**Aim**
Your task is to extract every line from the material below exactly.

-- start of Material --

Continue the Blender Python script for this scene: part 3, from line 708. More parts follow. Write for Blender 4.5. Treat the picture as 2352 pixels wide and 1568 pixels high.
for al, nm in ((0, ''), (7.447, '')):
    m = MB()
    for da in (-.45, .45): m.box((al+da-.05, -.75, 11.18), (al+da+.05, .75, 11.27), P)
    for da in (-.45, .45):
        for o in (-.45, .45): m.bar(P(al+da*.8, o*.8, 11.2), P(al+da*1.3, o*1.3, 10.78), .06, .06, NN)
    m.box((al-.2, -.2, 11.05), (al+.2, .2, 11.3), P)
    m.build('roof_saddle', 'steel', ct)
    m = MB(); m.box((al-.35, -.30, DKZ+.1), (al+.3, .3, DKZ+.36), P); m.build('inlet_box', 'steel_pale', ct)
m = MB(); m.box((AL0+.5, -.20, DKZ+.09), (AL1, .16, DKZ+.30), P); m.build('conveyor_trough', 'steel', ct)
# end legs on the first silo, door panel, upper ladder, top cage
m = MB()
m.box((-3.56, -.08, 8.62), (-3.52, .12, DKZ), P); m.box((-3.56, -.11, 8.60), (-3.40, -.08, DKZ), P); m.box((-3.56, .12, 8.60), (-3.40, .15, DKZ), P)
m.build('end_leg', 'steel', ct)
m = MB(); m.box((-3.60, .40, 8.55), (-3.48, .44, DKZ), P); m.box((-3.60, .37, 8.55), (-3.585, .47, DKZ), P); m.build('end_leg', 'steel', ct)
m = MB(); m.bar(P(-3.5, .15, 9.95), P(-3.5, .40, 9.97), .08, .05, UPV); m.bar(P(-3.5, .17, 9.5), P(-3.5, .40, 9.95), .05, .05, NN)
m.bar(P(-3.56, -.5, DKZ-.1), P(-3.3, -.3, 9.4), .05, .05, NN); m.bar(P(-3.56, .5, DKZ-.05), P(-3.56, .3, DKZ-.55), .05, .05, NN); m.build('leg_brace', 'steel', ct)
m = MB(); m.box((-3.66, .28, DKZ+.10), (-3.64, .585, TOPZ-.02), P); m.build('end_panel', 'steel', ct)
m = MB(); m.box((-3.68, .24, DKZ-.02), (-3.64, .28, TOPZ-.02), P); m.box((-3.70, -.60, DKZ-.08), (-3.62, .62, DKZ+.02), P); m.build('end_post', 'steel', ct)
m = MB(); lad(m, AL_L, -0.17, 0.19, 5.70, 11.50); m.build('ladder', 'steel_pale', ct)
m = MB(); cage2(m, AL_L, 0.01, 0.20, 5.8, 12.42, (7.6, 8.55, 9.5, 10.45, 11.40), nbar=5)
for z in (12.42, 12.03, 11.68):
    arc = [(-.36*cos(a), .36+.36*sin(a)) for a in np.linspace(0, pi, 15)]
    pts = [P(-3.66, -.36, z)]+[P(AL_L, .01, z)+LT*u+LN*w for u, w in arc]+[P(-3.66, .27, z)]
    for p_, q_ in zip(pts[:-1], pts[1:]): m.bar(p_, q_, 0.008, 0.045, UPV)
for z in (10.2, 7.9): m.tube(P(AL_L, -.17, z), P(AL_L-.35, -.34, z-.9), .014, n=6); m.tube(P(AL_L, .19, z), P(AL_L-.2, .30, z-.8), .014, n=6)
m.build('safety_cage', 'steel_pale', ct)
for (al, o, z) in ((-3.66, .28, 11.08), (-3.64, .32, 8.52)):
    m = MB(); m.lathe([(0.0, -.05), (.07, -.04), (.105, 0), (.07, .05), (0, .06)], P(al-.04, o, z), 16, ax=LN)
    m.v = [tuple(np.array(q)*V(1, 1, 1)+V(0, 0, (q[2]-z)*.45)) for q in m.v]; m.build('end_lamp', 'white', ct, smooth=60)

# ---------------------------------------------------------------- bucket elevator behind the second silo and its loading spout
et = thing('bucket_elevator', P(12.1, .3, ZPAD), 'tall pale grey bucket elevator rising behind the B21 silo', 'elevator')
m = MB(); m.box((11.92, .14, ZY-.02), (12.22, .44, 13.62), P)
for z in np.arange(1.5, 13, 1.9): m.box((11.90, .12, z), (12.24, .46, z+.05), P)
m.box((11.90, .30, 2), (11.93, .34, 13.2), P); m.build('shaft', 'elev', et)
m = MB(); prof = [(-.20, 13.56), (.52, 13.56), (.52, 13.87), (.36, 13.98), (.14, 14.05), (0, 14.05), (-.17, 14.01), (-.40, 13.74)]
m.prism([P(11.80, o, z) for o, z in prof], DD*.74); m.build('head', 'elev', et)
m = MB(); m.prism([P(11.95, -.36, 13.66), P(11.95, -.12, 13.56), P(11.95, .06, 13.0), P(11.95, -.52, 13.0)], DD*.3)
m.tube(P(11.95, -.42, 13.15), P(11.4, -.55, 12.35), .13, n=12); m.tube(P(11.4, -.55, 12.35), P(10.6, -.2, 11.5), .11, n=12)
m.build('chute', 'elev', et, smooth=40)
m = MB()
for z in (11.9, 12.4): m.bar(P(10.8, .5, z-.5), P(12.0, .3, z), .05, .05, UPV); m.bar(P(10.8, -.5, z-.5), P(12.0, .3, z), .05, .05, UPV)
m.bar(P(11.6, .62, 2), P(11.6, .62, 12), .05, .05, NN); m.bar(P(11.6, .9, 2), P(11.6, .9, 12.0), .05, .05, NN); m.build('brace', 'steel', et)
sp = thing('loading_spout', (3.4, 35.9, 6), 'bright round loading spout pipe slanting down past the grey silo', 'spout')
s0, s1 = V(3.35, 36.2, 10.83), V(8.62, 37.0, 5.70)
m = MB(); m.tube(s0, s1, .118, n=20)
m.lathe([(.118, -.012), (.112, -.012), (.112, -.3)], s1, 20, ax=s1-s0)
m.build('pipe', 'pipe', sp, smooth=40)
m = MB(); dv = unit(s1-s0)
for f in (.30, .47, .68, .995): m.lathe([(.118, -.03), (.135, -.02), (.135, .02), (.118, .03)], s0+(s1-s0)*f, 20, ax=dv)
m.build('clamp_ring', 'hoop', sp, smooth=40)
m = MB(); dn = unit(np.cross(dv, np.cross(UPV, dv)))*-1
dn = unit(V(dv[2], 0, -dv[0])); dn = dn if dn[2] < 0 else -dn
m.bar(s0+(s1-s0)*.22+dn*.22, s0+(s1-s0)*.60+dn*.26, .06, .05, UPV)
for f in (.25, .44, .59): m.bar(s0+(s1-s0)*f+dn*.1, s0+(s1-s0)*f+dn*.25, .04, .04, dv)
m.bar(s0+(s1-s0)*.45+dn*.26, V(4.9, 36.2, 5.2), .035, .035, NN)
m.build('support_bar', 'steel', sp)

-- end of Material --

**Correct output**
Continue the Blender Python script for this scene: part 3, from line 708. More parts follow. Write for Blender 4.5. Treat the picture as 2352 pixels wide and 1568 pixels high.
for al, nm in ((0, ''), (7.447, '')):
    m = MB()
    for da in (-.45, .45): m.box((al+da-.05, -.75, 11.18), (al+da+.05, .75, 11.27), P)
    for da in (-.45, .45):
        for o in (-.45, .45): m.bar(P(al+da*.8, o*.8, 11.2), P(al+da*1.3, o*1.3, 10.78), .06, .06, NN)
    m.box((al-.2, -.2, 11.05), (al+.2, .2, 11.3), P)
    m.build('roof_saddle', 'steel', ct)
    m = MB(); m.box((al-.35, -.30, DKZ+.1), (al+.3, .3, DKZ+.36), P); m.build('inlet_box', 'steel_pale', ct)
m = MB(); m.box((AL0+.5, -.20, DKZ+.09), (AL1, .16, DKZ+.30), P); m.build('conveyor_trough', 'steel', ct)
# end legs on the first silo, door panel, upper ladder, top cage
m = MB()
m.box((-3.56, -.08, 8.62), (-3.52, .12, DKZ), P); m.box((-3.56, -.11, 8.60), (-3.40, -.08, DKZ), P); m.box((-3.56, .12, 8.60), (-3.40, .15, DKZ), P)
m.build('end_leg', 'steel', ct)
m = MB(); m.box((-3.60, .40, 8.55), (-3.48, .44, DKZ), P); m.box((-3.60, .37, 8.55), (-3.585, .47, DKZ), P); m.build('end_leg', 'steel', ct)
m = MB(); m.bar(P(-3.5, .15, 9.95), P(-3.5, .40, 9.97), .08, .05, UPV); m.bar(P(-3.5, .17, 9.5), P(-3.5, .40, 9.95), .05, .05, NN)
m.bar(P(-3.56, -.5, DKZ-.1), P(-3.3, -.3, 9.4), .05, .05, NN); m.bar(P(-3.56, .5, DKZ-.05), P(-3.56, .3, DKZ-.55), .05, .05, NN); m.build('leg_brace', 'steel', ct)
m = MB(); m.box((-3.66, .28, DKZ+.10), (-3.64, .585, TOPZ-.02), P); m.build('end_panel', 'steel', ct)
m = MB(); m.box((-3.68, .24, DKZ-.02), (-3.64, .28, TOPZ-.02), P); m.box((-3.70, -.60, DKZ-.08), (-3.62, .62, DKZ+.02), P); m.build('end_post', 'steel', ct)
m = MB(); lad(m, AL_L, -0.17, 0.19, 5.70, 11.50); m.build('ladder', 'steel_pale', ct)
m = MB(); cage2(m, AL_L, 0.01, 0.20, 5.8, 12.42, (7.6, 8.55, 9.5, 10.45, 11.40), nbar=5)
for z in (12.42, 12.03, 11.68):
    arc = [(-.36*cos(a), .36+.36*sin(a)) for a in np.linspace(0, pi, 15)]
    pts = [P(-3.66, -.36, z)]+[P(AL_L, .01, z)+LT*u+LN*w for u, w in arc]+[P(-3.66, .27, z)]
    for p_, q_ in zip(pts[:-1], pts[1:]): m.bar(p_, q_, 0.008, 0.045, UPV)
for z in (10.2, 7.9): m.tube(P(AL_L, -.17, z), P(AL_L-.35, -.34, z-.9), .014, n=6); m.tube(P(AL_L, .19, z), P(AL_L-.2, .30, z-.8), .014, n=6)
m.build('safety_cage', 'steel_pale', ct)
for (al, o, z) in ((-3.66, .28, 11.08), (-3.64, .32, 8.52)):
    m = MB(); m.lathe([(0.0, -.05), (.07, -.04), (.105, 0), (.07, .05), (0, .06)], P(al-.04, o, z), 16, ax=LN)
    m.v = [tuple(np.array(q)*V(1, 1, 1)+V(0, 0, (q[2]-z)*.45)) for q in m.v]; m.build('end_lamp', 'white', ct, smooth=60)

# ---------------------------------------------------------------- bucket elevator behind the second silo and its loading spout
et = thing('bucket_elevator', P(12.1, .3, ZPAD), 'tall pale grey bucket elevator rising behind the B21 silo', 'elevator')
m = MB(); m.box((11.92, .14, ZY-.02), (12.22, .44, 13.62), P)
for z in np.arange(1.5, 13, 1.9): m.box((11.90, .12, z), (12.24, .46, z+.05), P)
m.box((11.90, .30, 2), (11.93, .34, 13.2), P); m.build('shaft', 'elev', et)
m = MB(); prof = [(-.20, 13.56), (.52, 13.56), (.52, 13.87), (.36, 13.98), (.14, 14.05), (0, 14.05), (-.17, 14.01), (-.40, 13.74)]
m.prism([P(11.80, o, z) for o, z in prof], DD*.74); m.build('head', 'elev', et)
m = MB(); m.prism([P(11.95, -.36, 13.66), P(11.95, -.12, 13.56), P(11.95, .06, 13.0), P(11.95, -.52, 13.0)], DD*.3)
m.tube(P(11.95, -.42, 13.15), P(11.4, -.55, 12.35), .13, n=12); m.tube(P(11.4, -.55, 12.35), P(10.6, -.2, 11.5), .11, n=12)
m.build('chute', 'elev', et, smooth=40)
m = MB()
for z in (11.9, 12.4): m.bar(P(10.8, .5, z-.5), P(12.0, .3, z), .05, .05, UPV); m.bar(P(10.8, -.5, z-.5), P(12.0, .3, z), .05, .05, UPV)
m.bar(P(11.6, .62, 2), P(11.6, .62, 12), .05, .05, NN); m.bar(P(11.6, .9, 2), P(11.6, .9, 12.0), .05, .05, NN); m.build('brace', 'steel', et)
sp = thing('loading_spout', (3.4, 35.9, 6), 'bright round loading spout pipe slanting down past the grey silo', 'spout')
s0, s1 = V(3.35, 36.2, 10.83), V(8.62, 37.0, 5.70)
m = MB(); m.tube(s0, s1, .118, n=20)
m.lathe([(.118, -.012), (.112, -.012), (.112, -.3)], s1, 20, ax=s1-s0)
m.build('pipe', 'pipe', sp, smooth=40)
m = MB(); dv = unit(s1-s0)
for f in (.30, .47, .68, .995): m.lathe([(.118, -.03), (.135, -.02), (.135, .02), (.118, .03)], s0+(s1-s0)*f, 20, ax=dv)
m.build('clamp_ring', 'hoop', sp, smooth=40)
m = MB(); dn = unit(np.cross(dv, np.cross(UPV, dv)))*-1
dn = unit(V(dv[2], 0, -dv[0])); dn = dn if dn[2] < 0 else -dn
m.bar(s0+(s1-s0)*.22+dn*.22, s0+(s1-s0)*.60+dn*.26, .06, .05, UPV)
for f in (.25, .44, .59): m.bar(s0+(s1-s0)*f+dn*.1, s0+(s1-s0)*f+dn*.25, .04, .04, dv)
m.bar(s0+(s1-s0)*.45+dn*.26, V(4.9, 36.2, 5.2), .035, .035, NN)
m.build('support_bar', 'steel', sp)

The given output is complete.